How small groups sway a large decision

School vote that affected many engaged few

Thomas Jefferson once called the American people "the safe depository of the ultimate powers of society." Our third president might have been disappointed if he had looked ahead and glimpsed the state of parental participation in US public school policy in the early years of the 21st century.

Last week, parents of students at five schools in New York City resoundingly defeated a proposal to turn the schools over to private management. But the low number of voters who ultimately decided the question suggests that even in this so-called "information age," the dialogue between parents and the education community is often ill-informed - and special-interest groups can easily manipulate a discussion.

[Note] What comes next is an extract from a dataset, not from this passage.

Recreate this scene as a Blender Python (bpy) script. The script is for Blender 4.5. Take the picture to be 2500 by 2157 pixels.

Despite a highly public and often controversial campaign conducted by New York-based Edison Schools Inc., which hoped to take charge of the low-performing schools, only about half the parents eligible cast votes. Fifty-one percent had to vote "yes" - via e-mail, mail, phone, or in person - for the measure to pass. An absence was considered a "no" vote.

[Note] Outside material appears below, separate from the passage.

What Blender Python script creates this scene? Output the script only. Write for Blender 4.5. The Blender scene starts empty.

Some point out that the turnout was actually quite strong for low-income neighborhoods, where only about 3 percent voted in the 1999 school board elections. But others say the failure of so many parents to make their voices heard - even to resolve a question that was discussed heatedly in newspapers on a daily basis - is indicative of a disturbing disconnect between schools and their communities.

Charges flew that the proposal was defeated before it was ever fairly debated. Some reporters remarked on the number of parents who insisted they were against the Edison plan but admitted knowing little about the company and what it offered.

The privatization scheme was known to be a pet project of New York Mayor Rudolph Giuliani, a man widely distrusted in the minority communities Edison hoped to enter. But another type of politics appears to have entered in as well. The New York Association for Community Organizations for Reform Now quickly mobilized parental opinion against the project.

ACORN's success may be just one more example of a small but vociferous group gaining the upper hand when it comes to decisions about local schools. A recent survey by New York-based Public Agenda shows that a majority of school board members and superintendents are concerned that individuals and groups with narrow interests and particular agendas dominate school board meetings, and that parents with more-general concerns aren't sufficiently involved.

Grass-roots parent groups relying heavily on the Internet have been effective in recent years in a variety of efforts, focusing on everything from changing the way schools teach math to reforming charter-school laws.

Often, more information has meant more opportunity for manipulation, says Frederick Hess, professor of education at the University of Virginia in Charlottesville. Technology makes it much easier "to make noise, to be heard," he says.

Rather than seeing more parents engaged in informed debate, Professor Hess says, "Folks with strong interests continue to dominate. It's not the middle-of-the-road people with moderate opinions who are getting involved."

But concerns about the need for intelligent public debate run deeper than just an interest in well-informed parents. There is a growing need for skills that enable the public to evaluate the quality of what they read.

"There's an important role for the schools to play in improving research skills and critical thinking skills," says Kathy Christie, analyst for the Education Commission of the States in Denver.

"There's the need for a lot more training as to how to identify a credible source, and how to distinguish between what is credible and what is not."